**GIVEN PROBLEM**. Output the material word for word. Leave each picture out.

**RECORDED INFORMATION**.
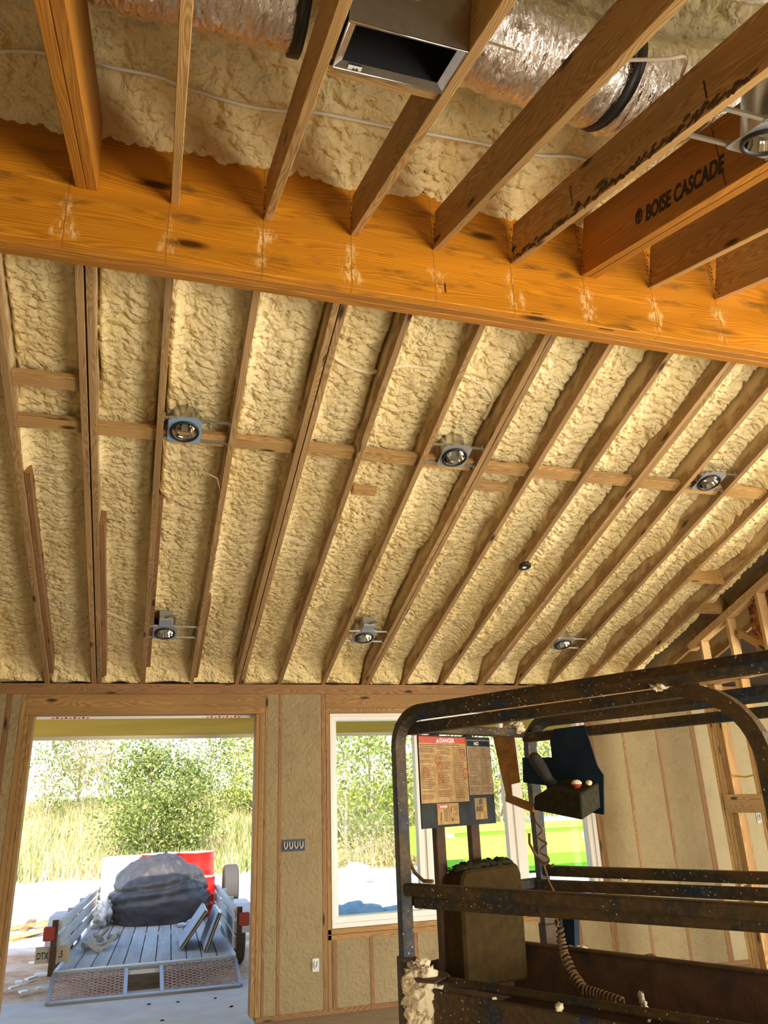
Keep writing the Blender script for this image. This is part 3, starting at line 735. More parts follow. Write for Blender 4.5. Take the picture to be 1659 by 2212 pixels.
# ================================================================== RECESSED LIGHTS
AX = Vector((1, 0, 0))
def can_light(X, Y, xl, xr, zf, slope, lab, film=False, jbox=False, canh=.14):
    """housing whose face lies in the rafter-bottom plane; slope=+K near side, -K far side."""
    f = Vector((0, 1, slope)).normalized(); up = AX.cross(f); c = Vector((X, Y, zf(Y)))+up*.006; pm = M_bluefilm if film else M_plate
    t = thing('recessed_light', c, lab, 'recessed light', 'recessed light housings')
    R = .078; H = .094
    V = []; F = []; n = 32                                    # square plate with a round hole
    for k in range(n):
        a = 2*math.pi*(k+.5)/n; ca, sa = math.cos(a), math.sin(a); q = H/max(abs(ca), abs(sa))
        for lay in (0, .003):
            V.append(c+AX*ca*R+f*sa*R+up*lay); V.append(c+AX*ca*q+f*sa*q+up*lay)
    for k in range(n):
        a = 4*k; d = 4*((k+1) % n); F += [(a, a+1, d+1, d), (a+2, d+2, d+3, a+3), (a+1, a+3, d+3, d+1), (a, d, d+2, a+2)]
    b = MB(); b.add(V, F); b.box(c+f*(-H-.008)+AX*.01, (.12, .016, .003), (AX, f, up)); b.build('mounting_plate', pm, t)
    b = MB(); b.lathe([(R+.004, -.002), (R+.004, -.012), (R-.009, -.012), (R-.012, .02)], c, up, 36); b.build('trim_ring', M_black, t)
    b = MB(); b.lathe([(R-.010, -.004), (R-.016, .02), (R-.03, .075), (.02, .105), (.0005, .108)], c, up, 36); b.build('reflector', M_chrome, t)
    b = MB(); b.box(c+up*.05, (.035, .05, .045), (AX, f, up)); b.box(c+up*.045-f*.03, (.02, .02, .03), (AX, f, up)); b.build('lamp_socket', M_bar, t)
    b = MB(); b.lathe([(R+.006, .003), (R+.006, canh), (R-.006, canh+.01), (.0005, canh+.012)], c, up, 32); b.build('housing_can', M_galv, t)
    for s in (-1, 1):
        b = MB(); q = c+f*s*(H-.01)+up*.012
        b.tube([Vector((xl, q.y, q.z)), Vector((xr, q.y, q.z))], .006, square=True); b.tube([Vector((X-.09, q.y, q.z)), Vector((X+.09, q.y, q.z))], .0095, square=True)
        for e, sg in ((xl, 1), (xr, -1)): b.box(Vector((e+sg*.004, q.y, q.z+.004)), (.008, .03, .035), (AX, f, up))
        b.build('hanger_bar', M_bar, t)
    if jbox:
        b = MB(); b.box(c+f*(-.155)+up*.045, (.105, .10, .085), (AX, f, up)); b.build('junction_box', M_plate, t, bevel=.004)
        b = MB(); q = c-f*.20+up*.02
        b.tube([q+AX*.0, q-f*.04-up*.02, q-f*.055+AX*.03-up*.02, q-f*.03+AX*.055, q+AX*.05+up*.02], .006, 8); b.build('cord', M_cord, t)
    return t
def bay(X):
    r = [q for q in RAFX]; xl = max(q[1] for q in r if q[1] < X); xr = min(q[0] for q in r if q[0] > X); return xl, xr
for X, Y, lab, film, jb in [(.117, 4.13, 'recessed light with blue-filmed plate, upper left of the far ceiling', True, False), (1.80, 4.13, 'recessed light in the middle of the blocking row', False, False),
                    (3.765, 4.14, 'recessed light at the right end of the blocking row', False, False), (.12, 6.32, 'small-looking recessed light low above the doorway', False, True),
                    (1.78, 6.32, 'recessed light low above the window\'s left end with junction box', False, True), (3.73, 6.36, 'dim recessed light low on the right above the lift rail', False, False)]:
    xl, xr = bay(X); can_light(X, Y, xl, xr, zb, -K, lab, film, jb)
can_light(1.882, 1.50, 1.624, 1.977, zn, K, 'large clear recessed light at the top right by the stamped rafter', False, False, .17)
# loop of cable under the upper left light
b = MB(); c0 = Vector((.0, 4.22, zb(4.22)+.01))
pts = [(.0, 4.20, 0), (.012, 4.32, .004), (.06, 4.42, .006), (.16, 4.455, .006), (.27, 4.46, .005), (.34, 4.50, .005), (.366, 4.60, .01), (.36, 4.8, .05)]
b.tube([(x, y, zb(y)+d) for x, y, d in pts], .004, 8); tag(b.build('electrical_cable', M_tanc), 'tan cable looping below the upper left recessed light', 'cable')
# black disc on the rafter right of centre
t = thing('black_disc', (2.75, 5.19, zb(5.19)), 'black round sensor disc with a small white label hanging on a rafter', 'sensor disc')
c = Vector((2.79, 5.19, zb(5.19)-.012)); b = MB(); b.lathe([(.0005, -.012), (.040, -.012), (.050, -.006), (.050, .010), (.0005, .012)], c, UP, 32); b.build('disc_body', M_black, t)
b = MB(); b.box(c-UP*.0135-AX*.008, (.03, .022, .002), (AX, DN, UP)); b.build('label', M_label, t)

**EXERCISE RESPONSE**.
Keep writing the Blender script for this image. This is part 3, starting at line 735. More parts follow. Write for Blender 4.5. Take the picture to be 1659 by 2212 pixels.
# ================================================================== RECESSED LIGHTS
AX = Vector((1, 0, 0))
def can_light(X, Y, xl, xr, zf, slope, lab, film=False, jbox=False, canh=.14):
    """housing whose face lies in the rafter-bottom plane; slope=+K near side, -K far side."""
    f = Vector((0, 1, slope)).normalized(); up = AX.cross(f); c = Vector((X, Y, zf(Y)))+up*.006; pm = M_bluefilm if film else M_plate
    t = thing('recessed_light', c, lab, 'recessed light', 'recessed light housings')
    R = .078; H = .094
    V = []; F = []; n = 32                                    # square plate with a round hole
    for k in range(n):
        a = 2*math.pi*(k+.5)/n; ca, sa = math.cos(a), math.sin(a); q = H/max(abs(ca), abs(sa))
        for lay in (0, .003):
            V.append(c+AX*ca*R+f*sa*R+up*lay); V.append(c+AX*ca*q+f*sa*q+up*lay)
    for k in range(n):
        a = 4*k; d = 4*((k+1) % n); F += [(a, a+1, d+1, d), (a+2, d+2, d+3, a+3), (a+1, a+3, d+3, d+1), (a, d, d+2, a+2)]
    b = MB(); b.add(V, F); b.box(c+f*(-H-.008)+AX*.01, (.12, .016, .003), (AX, f, up)); b.build('mounting_plate', pm, t)
    b = MB(); b.lathe([(R+.004, -.002), (R+.004, -.012), (R-.009, -.012), (R-.012, .02)], c, up, 36); b.build('trim_ring', M_black, t)
    b = MB(); b.lathe([(R-.010, -.004), (R-.016, .02), (R-.03, .075), (.02, .105), (.0005, .108)], c, up, 36); b.build('reflector', M_chrome, t)
    b = MB(); b.box(c+up*.05, (.035, .05, .045), (AX, f, up)); b.box(c+up*.045-f*.03, (.02, .02, .03), (AX, f, up)); b.build('lamp_socket', M_bar, t)
    b = MB(); b.lathe([(R+.006, .003), (R+.006, canh), (R-.006, canh+.01), (.0005, canh+.012)], c, up, 32); b.build('housing_can', M_galv, t)
    for s in (-1, 1):
        b = MB(); q = c+f*s*(H-.01)+up*.012
        b.tube([Vector((xl, q.y, q.z)), Vector((xr, q.y, q.z))], .006, square=True); b.tube([Vector((X-.09, q.y, q.z)), Vector((X+.09, q.y, q.z))], .0095, square=True)
        for e, sg in ((xl, 1), (xr, -1)): b.box(Vector((e+sg*.004, q.y, q.z+.004)), (.008, .03, .035), (AX, f, up))
        b.build('hanger_bar', M_bar, t)
    if jbox:
        b = MB(); b.box(c+f*(-.155)+up*.045, (.105, .10, .085), (AX, f, up)); b.build('junction_box', M_plate, t, bevel=.004)
        b = MB(); q = c-f*.20+up*.02
        b.tube([q+AX*.0, q-f*.04-up*.02, q-f*.055+AX*.03-up*.02, q-f*.03+AX*.055, q+AX*.05+up*.02], .006, 8); b.build('cord', M_cord, t)
    return t
def bay(X):
    r = [q for q in RAFX]; xl = max(q[1] for q in r if q[1] < X); xr = min(q[0] for q in r if q[0] > X); return xl, xr
for X, Y, lab, film, jb in [(.117, 4.13, 'recessed light with blue-filmed plate, upper left of the far ceiling', True, False), (1.80, 4.13, 'recessed light in the middle of the blocking row', False, False),
                    (3.765, 4.14, 'recessed light at the right end of the blocking row', False, False), (.12, 6.32, 'small-looking recessed light low above the doorway', False, True),
                    (1.78, 6.32, 'recessed light low above the window\'s left end with junction box', False, True), (3.73, 6.36, 'dim recessed light low on the right above the lift rail', False, False)]:
    xl, xr = bay(X); can_light(X, Y, xl, xr, zb, -K, lab, film, jb)
can_light(1.882, 1.50, 1.624, 1.977, zn, K, 'large clear recessed light at the top right by the stamped rafter', False, False, .17)
# loop of cable under the upper left light
b = MB(); c0 = Vector((.0, 4.22, zb(4.22)+.01))
pts = [(.0, 4.20, 0), (.012, 4.32, .004), (.06, 4.42, .006), (.16, 4.455, .006), (.27, 4.46, .005), (.34, 4.50, .005), (.366, 4.60, .01), (.36, 4.8, .05)]
b.tube([(x, y, zb(y)+d) for x, y, d in pts], .004, 8); tag(b.build('electrical_cable', M_tanc), 'tan cable looping below the upper left recessed light', 'cable')
# black disc on the rafter right of centre
t = thing('black_disc', (2.75, 5.19, zb(5.19)), 'black round sensor disc with a small white label hanging on a rafter', 'sensor disc')
c = Vector((2.79, 5.19, zb(5.19)-.012)); b = MB(); b.lathe([(.0005, -.012), (.040, -.012), (.050, -.006), (.050, .010), (.0005, .012)], c, UP, 32); b.build('disc_body', M_black, t)
b = MB(); b.box(c-UP*.0135-AX*.008, (.03, .022, .002), (AX, DN, UP)); b.build('label', M_label, t)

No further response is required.